Greek Concerns Haven’t Dissipated

May 4, 2010

In Europe, the Paris Cac, British Ftse and German Dax have lost 1.5%, 1.1%, and 0.8%.  Public-sector workers are protesting in the streets of Athens.  Fear persists that the crisis could spread to Iberia and that Greek debt will still have to be restructured eventually.  Trichet has backtracked on stand that monetry policy will not be customized to meet any particular country’s circumstances.  Collateral ruIes loosened so that Greek bonds still count. 

In the Pacific Rim, equities lost 1.6% in China, 1.5% in Singapore, 1.4% in India, and 1.0% in Australia.  Japan remained closed for Greenery Day.  Childrens Day on Wednesday will be the last holiday of Golden Week.
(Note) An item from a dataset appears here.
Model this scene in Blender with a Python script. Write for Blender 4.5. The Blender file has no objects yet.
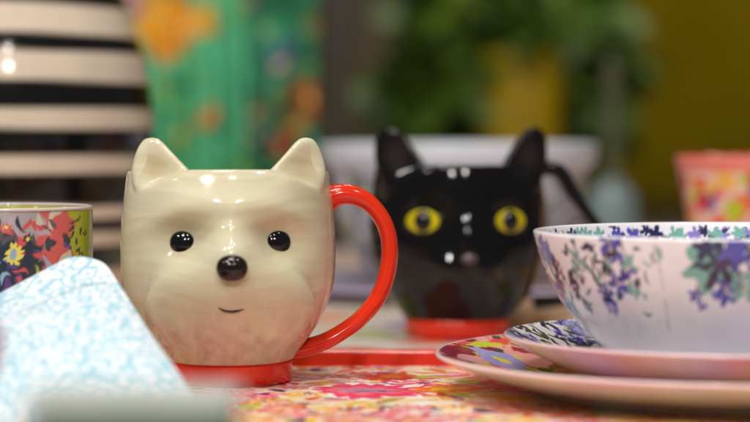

The dollar shows broad gains of 0.9% against the Australian dollar, 0.6% against the kiwi and Canadian dollar, 0.5% against the euro and Swissy, 0.4% versus sterling but just 0.1% against the yen.

The yields on ten-year German bunds and British gilts are 7 basis points and 8 bps lower.

Oil prices dropped 1.2% to $85.15 per barrel, while gold has edged 0.2% higher.  The BP oil spill in the Gulf of Mexico remains uncontained.

The Reserve Bank of Australia as I expected implemented a sixth hike of its cash rate since last October.  It is now at 4.5%, but officials indicated that rates for most borrowers are now in line with long-term averages, thus signaling a possible pause in tightening for at least a while.

Romania’s central bank cut its benchmark interest rate by 25 basis points to 6.25%.  The rate has dropped 175 bps since end-2009 and 400 bps since February 2009.  The easing had been expected.  Some even anticipated a larger decline.

Producer prices in Euroland increased 0.6% in March and by 0.3% excluding energy.  A 1.3% jump in Greek producer prices compared with rises of between 0.6% and 0.8% in Germany, France, Italy, Spain, and the Netherlands.  From a year earlier, producer prices rose 0.9% overall but by 7.9% in Greece compared to a 1.7% 12-month drop in Germany.

The volume of German retail sales slumped 2.4% on month in March versus expectations of no change.  Sales fell 0.8% on year in the first quarter after a decline of 2.2% in 2009, no change in 2008, and a drop of 1.2% in 2007.  German car sales were 32% lower in April than a year before.

Britain’s manufacturing purchasing managers index improved to 58.0, the best reading since September 1994 and a half-point better than forecast, from 57.3 in March, 56.5 in February and 51.8 last November.  Such was the seventh reading in a row above the 50 expansion-or-contraction threshold.  The jobs sub-component reached a 3-year high, and order backlogs were at an 11-year high.

British M4 expanded 3.6% in the year to March, down from 3.9% in February; however, broad money growth was near to a two-year higher when volatile noise in the index eliminated.  Bank of England data also showed mortgage approvals at 48.9K in March, near expectations, but an unexpected slowdown in net mortgage lending to Gbp 318 million from 1.848 billion pounds in February.  Net consumer credit slowed 44% between the two months. 

A naturalized U.S. citizen, who was born in Pakistan, was arrested in connection with the attempted Times Square bombing while trying to board a plane for Dubai.

Poland’s purchasing managers index in manufacturing remained at a 25-month high of 52.5 in April versus 45.6 last August.  Russia’s PMI improved to 52.1, best since May 2008, from 50.2 in March and 48.1 in December.

China’s PMI settled back to a six-month low of 55.4 from 57.0 in March, suggesting that tighter policy moves have been effective.  A reading of 55.4 still connotes considerable strength.

Brazil’s PMI score of 53.8 after 55.4 in March and 57.8 in January was also the lowest since October.

South African motor vehicle sales accelerated to a 12-month increase of 26.6% in April.  The jobless rate, however, rose 0.9 percentage points to 25.2% last quarter.

Scheduled U.S. data include pending home sales and factory orders.